Chegamos agora ao último aspecto deste panorama dos sonhos: apesar da concorrência dos países emergentes e dos movimentos de migração de empresas industriais de países ricos para regiões onde os encargos trabalhistas são menores, o desemprego foi reduzido para taxas historicamente baixas nos países industrializados (4,6% nos Estados Unidos, 3,7% no Japão, 6,9% na zona do euro). São níveis que desmentem a idéia segundo a qual a globalização é a inimiga dos nossos empregos, e de que os chineses e os indianos estariam nos roubando o nosso trabalho.
"Os episódios especulativos nunca terminam em final feliz"
Após ter evocado a idade de ouro da economia mundial, o diretor do BIS explicava em junho que a excelência da conjuntura econômica é "tão insólita" que é preciso se perguntar se ela é mesmo "perene". Aquela era uma dúvida premonitória. Isso porque, se a globalização é feliz, ela é também conturbada, repleta de colisões e de ondas de choque. Basta que o ânimo das famílias americanas arrefeça porque o valor da sua moradia anda diminuindo, e logo eles consumirão menos. Neste caso, as exportações chinesas diminuirão, Pequim comprará menos empréstimos de Estado americanos, as taxas de juros sofrerão uma disparada nos Estados Unidos, o dólar afundará, o euro levantará vôo, o que estrangulará as exportações européias. No final, todo mundo sofrerá. O emaranhado dos intercâmbios comerciais, das participações capitalistas e dos interesses financeiros tem uma conseqüência: da mesma maneira que é líquido e certo o fato que o crescimento de alguns faz a prosperidade dos outros, a crise econômica que pode vir a atingir alguns países resulta quase que fatalmente em fortes turbulências em outros. A globalização é repleta de colisões uma vez que ela está repleta de bolhas especulativas. A crescente primazia do mundo financeiro dentro da economia favorece o seu aparecimento (os ativos financeiros representam US$ 160 trilhões (mais de R$ 300 trilhões), ou seja, três vezes o PIB do planeta). Esta mesma tendência é consolidada pela tolerância excessiva dos bancos centrais, que sempre se mostram muito duros nas suas palavras, porém muito generosos nas suas atitudes de fato, o que autoriza os especuladores a se dedicarem ao seu esporte predileto sem serem incomodados. Depois dos bulbos de tulipa na Holanda no século 17 ou do crash de 1929, chegou a vez da crise americana dos "subprime mortgage" (hipotéca de risco), do qual não se pode prever hoje qual será o impacto.

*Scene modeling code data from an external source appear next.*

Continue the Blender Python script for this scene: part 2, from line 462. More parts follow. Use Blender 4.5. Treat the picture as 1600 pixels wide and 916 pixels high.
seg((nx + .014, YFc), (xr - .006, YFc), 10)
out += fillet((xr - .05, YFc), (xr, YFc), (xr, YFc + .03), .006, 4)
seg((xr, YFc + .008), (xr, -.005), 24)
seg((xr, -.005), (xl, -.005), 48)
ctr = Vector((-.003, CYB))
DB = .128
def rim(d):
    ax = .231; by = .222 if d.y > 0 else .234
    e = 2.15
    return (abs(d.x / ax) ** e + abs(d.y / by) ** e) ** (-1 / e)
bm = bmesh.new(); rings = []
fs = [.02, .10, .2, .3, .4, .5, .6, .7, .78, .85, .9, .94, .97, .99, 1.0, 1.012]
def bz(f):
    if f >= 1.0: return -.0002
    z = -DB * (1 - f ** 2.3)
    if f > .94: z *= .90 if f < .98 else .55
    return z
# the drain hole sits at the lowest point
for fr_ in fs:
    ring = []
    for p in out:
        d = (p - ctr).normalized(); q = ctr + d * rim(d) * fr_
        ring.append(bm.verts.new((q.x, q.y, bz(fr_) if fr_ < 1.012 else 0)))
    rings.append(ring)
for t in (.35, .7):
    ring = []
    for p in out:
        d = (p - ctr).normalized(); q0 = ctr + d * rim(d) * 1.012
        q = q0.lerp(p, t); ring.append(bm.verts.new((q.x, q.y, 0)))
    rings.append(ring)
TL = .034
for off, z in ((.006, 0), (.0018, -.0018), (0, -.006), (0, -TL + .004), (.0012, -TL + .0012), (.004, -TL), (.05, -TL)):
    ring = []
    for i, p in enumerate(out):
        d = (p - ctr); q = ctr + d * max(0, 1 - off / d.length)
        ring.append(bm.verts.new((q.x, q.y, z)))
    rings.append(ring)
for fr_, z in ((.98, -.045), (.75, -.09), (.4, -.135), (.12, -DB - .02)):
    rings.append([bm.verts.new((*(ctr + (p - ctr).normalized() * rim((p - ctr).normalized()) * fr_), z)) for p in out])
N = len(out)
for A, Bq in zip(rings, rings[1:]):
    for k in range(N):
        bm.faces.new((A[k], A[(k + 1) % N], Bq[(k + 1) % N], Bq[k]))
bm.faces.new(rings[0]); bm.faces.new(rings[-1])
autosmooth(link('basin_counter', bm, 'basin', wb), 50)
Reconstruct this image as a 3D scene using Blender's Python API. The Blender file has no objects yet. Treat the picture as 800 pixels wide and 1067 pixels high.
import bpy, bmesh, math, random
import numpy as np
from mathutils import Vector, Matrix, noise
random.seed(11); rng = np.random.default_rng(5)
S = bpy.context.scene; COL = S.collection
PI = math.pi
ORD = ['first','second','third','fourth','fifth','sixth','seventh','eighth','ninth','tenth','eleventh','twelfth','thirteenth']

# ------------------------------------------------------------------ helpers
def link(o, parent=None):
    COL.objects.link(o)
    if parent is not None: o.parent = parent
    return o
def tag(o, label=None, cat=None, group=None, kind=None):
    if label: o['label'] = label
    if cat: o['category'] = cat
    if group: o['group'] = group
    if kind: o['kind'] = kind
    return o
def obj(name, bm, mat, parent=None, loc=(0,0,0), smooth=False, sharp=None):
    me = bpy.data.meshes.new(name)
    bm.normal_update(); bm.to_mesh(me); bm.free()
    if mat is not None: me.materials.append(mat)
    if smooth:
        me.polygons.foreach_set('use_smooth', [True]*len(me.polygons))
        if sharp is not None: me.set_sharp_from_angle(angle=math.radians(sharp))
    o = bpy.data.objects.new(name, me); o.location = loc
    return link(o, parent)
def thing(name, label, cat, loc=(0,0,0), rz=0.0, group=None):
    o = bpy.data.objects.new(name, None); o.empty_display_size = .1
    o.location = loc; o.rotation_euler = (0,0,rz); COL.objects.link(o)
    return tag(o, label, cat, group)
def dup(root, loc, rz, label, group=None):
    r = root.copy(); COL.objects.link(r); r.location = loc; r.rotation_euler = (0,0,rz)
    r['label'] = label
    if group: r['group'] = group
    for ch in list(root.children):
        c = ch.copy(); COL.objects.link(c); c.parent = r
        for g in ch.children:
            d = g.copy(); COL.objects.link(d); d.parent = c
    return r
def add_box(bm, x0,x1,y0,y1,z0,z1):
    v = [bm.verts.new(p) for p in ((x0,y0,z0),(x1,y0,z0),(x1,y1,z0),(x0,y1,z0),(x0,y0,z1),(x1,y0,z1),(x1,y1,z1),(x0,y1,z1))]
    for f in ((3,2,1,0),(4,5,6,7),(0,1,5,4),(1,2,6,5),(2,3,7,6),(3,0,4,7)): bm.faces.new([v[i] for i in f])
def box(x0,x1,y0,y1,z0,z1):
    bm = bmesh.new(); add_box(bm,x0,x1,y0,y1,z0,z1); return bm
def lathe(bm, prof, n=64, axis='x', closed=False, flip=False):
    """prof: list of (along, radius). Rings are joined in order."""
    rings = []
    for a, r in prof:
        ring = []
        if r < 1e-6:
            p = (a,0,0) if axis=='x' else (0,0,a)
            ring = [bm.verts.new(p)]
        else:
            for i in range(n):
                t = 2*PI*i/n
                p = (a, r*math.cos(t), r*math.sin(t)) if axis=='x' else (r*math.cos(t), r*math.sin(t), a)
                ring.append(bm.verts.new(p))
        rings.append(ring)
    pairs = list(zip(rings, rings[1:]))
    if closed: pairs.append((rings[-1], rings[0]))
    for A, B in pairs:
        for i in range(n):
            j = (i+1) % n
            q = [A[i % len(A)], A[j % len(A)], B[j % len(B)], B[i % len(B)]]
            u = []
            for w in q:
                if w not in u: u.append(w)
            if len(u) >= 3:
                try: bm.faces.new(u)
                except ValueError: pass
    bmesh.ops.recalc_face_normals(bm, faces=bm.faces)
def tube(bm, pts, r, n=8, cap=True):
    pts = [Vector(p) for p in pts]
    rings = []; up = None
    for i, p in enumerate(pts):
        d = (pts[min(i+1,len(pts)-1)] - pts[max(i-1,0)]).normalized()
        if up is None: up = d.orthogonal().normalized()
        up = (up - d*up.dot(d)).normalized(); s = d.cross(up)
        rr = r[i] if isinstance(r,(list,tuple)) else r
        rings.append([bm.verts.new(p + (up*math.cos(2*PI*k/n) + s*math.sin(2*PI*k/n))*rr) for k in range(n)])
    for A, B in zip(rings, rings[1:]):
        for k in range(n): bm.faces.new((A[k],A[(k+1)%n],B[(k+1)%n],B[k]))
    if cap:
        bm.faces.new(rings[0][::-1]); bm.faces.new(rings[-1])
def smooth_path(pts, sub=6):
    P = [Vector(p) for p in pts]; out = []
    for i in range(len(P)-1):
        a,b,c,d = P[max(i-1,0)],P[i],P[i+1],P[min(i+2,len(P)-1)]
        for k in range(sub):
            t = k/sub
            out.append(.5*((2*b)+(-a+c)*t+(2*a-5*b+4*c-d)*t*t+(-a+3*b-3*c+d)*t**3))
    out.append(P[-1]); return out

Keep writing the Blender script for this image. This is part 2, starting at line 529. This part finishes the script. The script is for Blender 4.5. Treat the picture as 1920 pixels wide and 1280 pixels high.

Não faltam aqueles que já sonham com uma grande crepúsculo financeiro que viria questionar uma liberalização econômica, que eles julgam desenfreada, e a onipotência dos mercados, que eles consideram antidemocráticos. Ao passo que outros afirmam, pelo contrário, que a economia mundial demonstrou recentemente a sua resiliência, ou seja, a sua capacidade de corrigir os seus excessos e de superar os choques. Os países da Ásia vêm registrando atualmente desempenhos econômicos excepcionais, dez anos depois da crise financeira que os deixara na lona. O gigantesco crash dos valores tecnológicos de 2000 hoje não passa mais de uma recordação remota.
"O que nós sabemos com toda certeza",
explicava o economista americano John Kenneth Galbraith, "é que os episódios especulativos nunca terminam com um final feliz. É sábio prever o pior, mesmo que ele seja, segundo afirma a maioria das pessoas, pouco provável".